Lobby do agro quer alterar livros didáticos
Deputada Sâmia Bomfim vai pedir esclarecimentos sobre influência da associação De Olho No Material Escolar em órgãos públicos e até na Comissão de Educação do Congresso
Foto: Marcelo Casal Jr/Agência Brasil
Do ponto de vista da expansão e reconhecimento das altas classes sociais, a associação De Olho No Material Escolar (Donme) – que se autointitula um grupo de “pais e mães apartidários preocupados com o ensino dos filhos” – é um sucesso. Em apenas três anos, fechou parceria com a Universidade de São Paulo (USP), tem trânsito por secretarias de Estado, como Educação e Agricultura, e mantém diálogos com a cúpula do Congresso, em Brasília, na tentativa de influenciar o novo Plano Nacional de Educação (PNE).
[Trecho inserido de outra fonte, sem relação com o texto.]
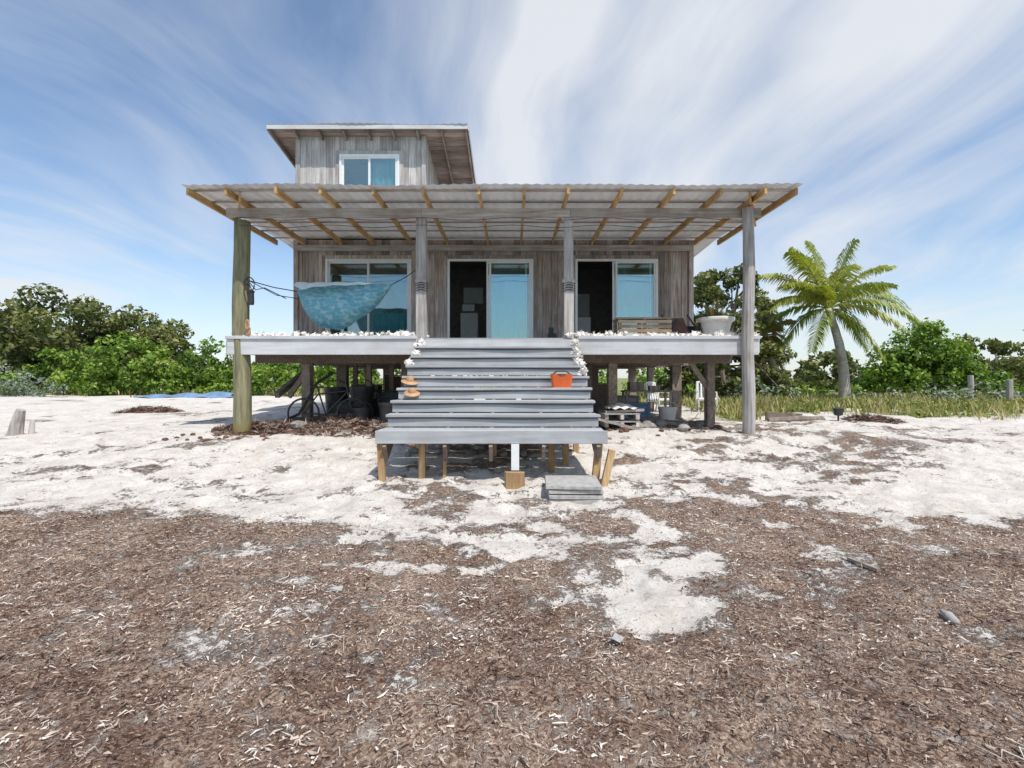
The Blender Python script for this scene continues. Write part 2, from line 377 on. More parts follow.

Contudo, uma reportagem do Repórter Brasil revela que a Donme é financiada por empresários e grandes corporações do agronegócio, como JBS e Cargill, com o objetivo de alterar materiais didáticos para retratar o setor de forma mais positiva.
Em um evento do Lide, grupo criado pelo ex-governador de São Paulo, João Doria, Christian Lohbauer, vice-presidente da associação, justificou a intenção.
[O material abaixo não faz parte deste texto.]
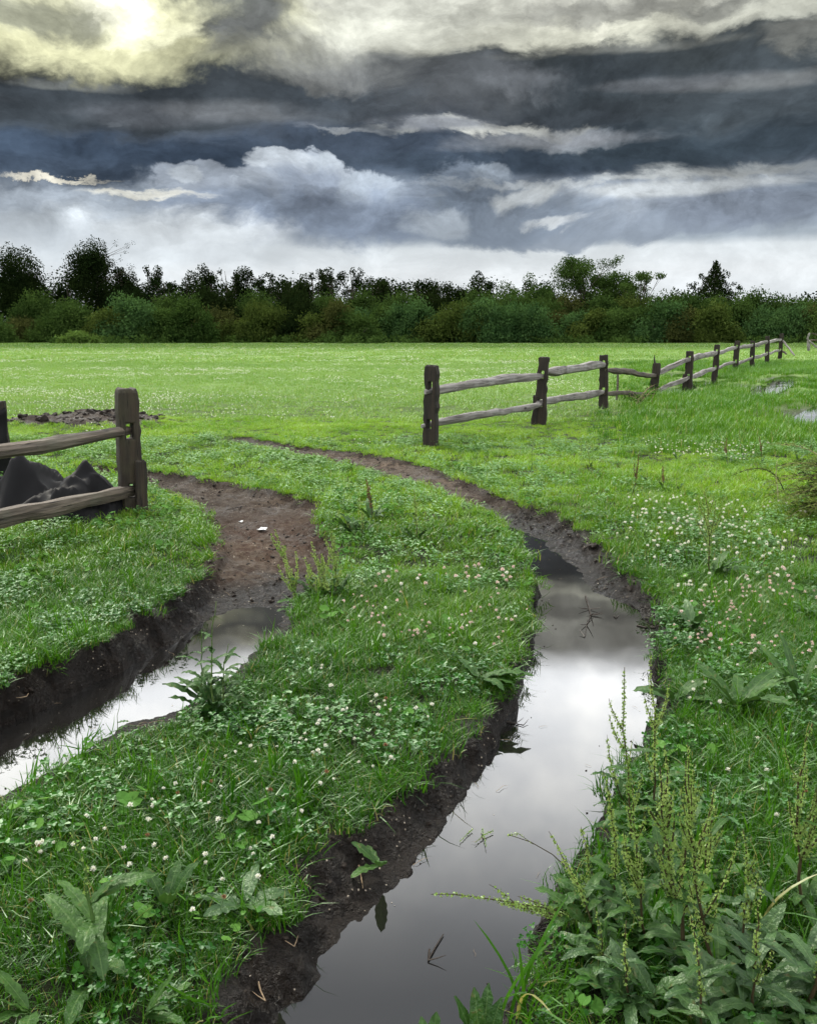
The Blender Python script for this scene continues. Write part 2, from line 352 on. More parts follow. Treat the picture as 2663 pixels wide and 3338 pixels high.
def sheet(name, P, z):
    me = bpy.data.meshes.new(name); me.from_pydata([(q[0], q[1], z) for q in P], [], [tuple(range(len(P)))]); me.materials.append(MWAT)
    o = bpy.data.objects.new(name, me); COL.objects.link(o); tag(o, kind='structure'); return o
def grow(P, k, c=None):
    c = P.mean(0); return c + (P - c) * k
for P in (pm1, pm2):
    # the water lies inside the rut: the outline of the cut, at water level
    zl = WZ if P is pm1 else WZ2; Q = poly_world(W1 if P is pm1 else W2, zl); n = np.roll(Q, -1, 0) - np.roll(Q, 1, 0); nn = np.stack([n[:, 1], -n[:, 0]], 1); nn /= np.linalg.norm(nn, axis=1, keepdims=True) + 1e-9
    area = 0.5 * np.sum(Q[:, 0] * np.roll(Q[:, 1], -1) - np.roll(Q[:, 0], -1) * Q[:, 1]); nn *= np.sign(area)
    sheet('water', Q + nn * .09, zl)
for P in pp: sheet('water', grow(P, 1.5), -.038)

# ------------------------------------------------------------------ scatter (stuff only)
def scatter(name, P, R, S, I, protos):
    me = bpy.data.meshes.new(name); me.vertices.add(len(P)); me.vertices.foreach_set('co', np.asarray(P, np.float32).ravel())
    a = me.attributes.new('rot', 'FLOAT_VECTOR', 'POINT'); a.data.foreach_set('vector', np.asarray(R, np.float32).ravel())
    a = me.attributes.new('scl', 'FLOAT', 'POINT'); a.data.foreach_set('value', np.asarray(S, np.float32))
    a = me.attributes.new('idx', 'INT', 'POINT'); a.data.foreach_set('value', np.asarray(I, np.int32))
    o = bpy.data.objects.new(name, me); COL.objects.link(o); tag(o, kind='stuff')
    ng = bpy.data.node_groups.new(name, 'GeometryNodeTree')
    for io in ('INPUT', 'OUTPUT'): ng.interface.new_socket('Geometry', in_out=io, socket_type='NodeSocketGeometry')
    N, L = ng.nodes, ng.links
    gi, go, ip, j = (N.new(q) for q in ('NodeGroupInput', 'NodeGroupOutput', 'GeometryNodeInstanceOnPoints', 'GeometryNodeJoinGeometry'))
    for p in reversed(protos):
        oi = N.new('GeometryNodeObjectInfo'); oi.inputs['Object'].default_value = p; oi.inputs['As Instance'].default_value = True
        L.new(oi.outputs['Geometry'], j.inputs[0])
    L.new(gi.outputs[0], ip.inputs['Points']); L.new(j.outputs[0], ip.inputs['Instance']); ip.inputs['Pick Instance'].default_value = True
    def att(n, t):
        x = N.new('GeometryNodeInputNamedAttribute'); x.data_type = t; x.inputs['Name'].default_value = n; return x.outputs['Attribute']
    L.new(att('idx', 'INT'), ip.inputs['Instance Index'])
    e = N.new('FunctionNodeEulerToRotation'); L.new(att('rot', 'FLOAT_VECTOR'), e.inputs[0]); L.new(e.outputs[0], ip.inputs['Rotation'])
    L.new(att('scl', 'FLOAT'), ip.inputs['Scale']); L.new(ip.outputs[0], go.inputs[0])
    m = o.modifiers.new('scatter', 'NODES'); m.node_group = ng; return o

def blade(mb, x, y, h, w, lean, az, seg=3, mi=0, r=None):
    dx, dy = cos(az), sin(az); px_, py_ = -dy, dx; V_ = []
    for k in range(seg):
        t = k / seg; o = lean * t * t * h; z = h * t * (1 - .35 * lean * t); ww = w * (1 - t * .55) / 2
        V_ += [(x + dx * o - px_ * ww, y + dy * o - py_ * ww, z), (x + dx * o + px_ * ww, y + dy * o + py_ * ww, z)]
    V_.append((x + dx * lean * h, y + dy * lean * h, h * (1 - .35 * lean)))
    Fc = [(2 * k, 2 * k + 1, 2 * k + 3, 2 * k + 2) for k in range(seg - 1)] + [(2 * seg - 2, 2 * seg - 1, 2 * seg)]
    mb.add(V_, Fc, mi, r)
def grass_patch(n, rad, h, w, seg, mat, leanmax=1.1, seed=0):
    random.seed(seed); mb = MB()
    for _ in range(n):
        a = random.random() * 2 * pi; q = sqrt(random.random()) * rad
        hh = h * random.uniform(.45, 1.2) * (1.5 if random.random() < .05 else 1)
        blade(mb, cos(a) * q, sin(a) * q, hh, w * random.uniform(.6, 1.3), random.uniform(.15, leanmax), random.random() * 2 * pi, seg)
    return mb.obj('grass_patch', mat, link=False)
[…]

“O que as crianças e os adolescentes estão aprendendo que vai ser bom para o mundo do trabalho?”, perguntou. “Elas não podem aprender, todos os dias, em todos os materiais, há 30 anos, que tem trabalho escravo na cana-de-açúcar. Ela não pode aprender que o alimento brasileiro está envenenado com agrotóxicos. Ela não pode aprender que a pecuária é responsável pela destruição da Amazônia, porque não é verdade”, disse Lohbauer, que é ex-presidente da Croplife Brasil, representante das maiores fabricantes multinacionais de agrotóxicos, que também financia a Donme.
E graças a parceria com a USP, nasceu a “Agroteca”, biblioteca virtual com publicações sobre o agronegócio onde há conteúdos que negam que o Brasil seja o maior consumidor de agrotóxicos do mundo, por exemplo – embora dados da Organização das Nações Unidas para a Alimentação e a Agricultura (FAO), desmintam essa informação.
A estratégia do Donme também inclui negar a responsabilidade da pecuária pelo desmatamento na Amazônia e a existência de trabalho escravo na produção de cana-de-açúcar (ainda que mais de 1,1 mil trabalhadores tenham sido resgatadas de lavouras de cana nos último quatro anos, em condições análogas à escravidão).
A situação indignou a deputada federal Sâmia Bomfim (PSOL-SP), que vai enviar requerimentos de informação a diversos órgãos para apurar e obter esclarecimentos desse lobby.
“O agronegócio não quer só destruir biomas e explorar trabalhadores – ele quer controlar o que crianças e adolescentes aprendem nas escolas!”, diz.
Os tentáculos do Donme estão bem fincados em Brasília, onde o grupo espera influenciar a Comissão de Educação do Congresso, que vai votar o PNE este ano. A meta é que a lei que estabelece as diretrizes da educação por uma década, apague do material escolar temas como desmatamento, violência no campo e envenenamento por agrotóxicos. Em 2024, a organização se reuniu mais de uma vez com o presidente do Senado, Rodrigo Pacheco (PSD-MG), e com o presidente da Câmara dos Deputados, Arthur Lira (PP-AL), entre outros parlamentares, para debater o PNE, que deve ser votado este ano. A associação criticou o documento de referência para a legislação, ao qual classificou como “refratária à iniciativa privada”.
“O objetivo principal do grupo é influenciar no Plano Nacional da Educação para impor uma narrativa que protege seus lucros enquanto invisibiliza suas destruições. O agro tenta, com a força da grana, limpar sua imagem atuando para influenciar políticos e conglomerados de educação”, diz Sâmia.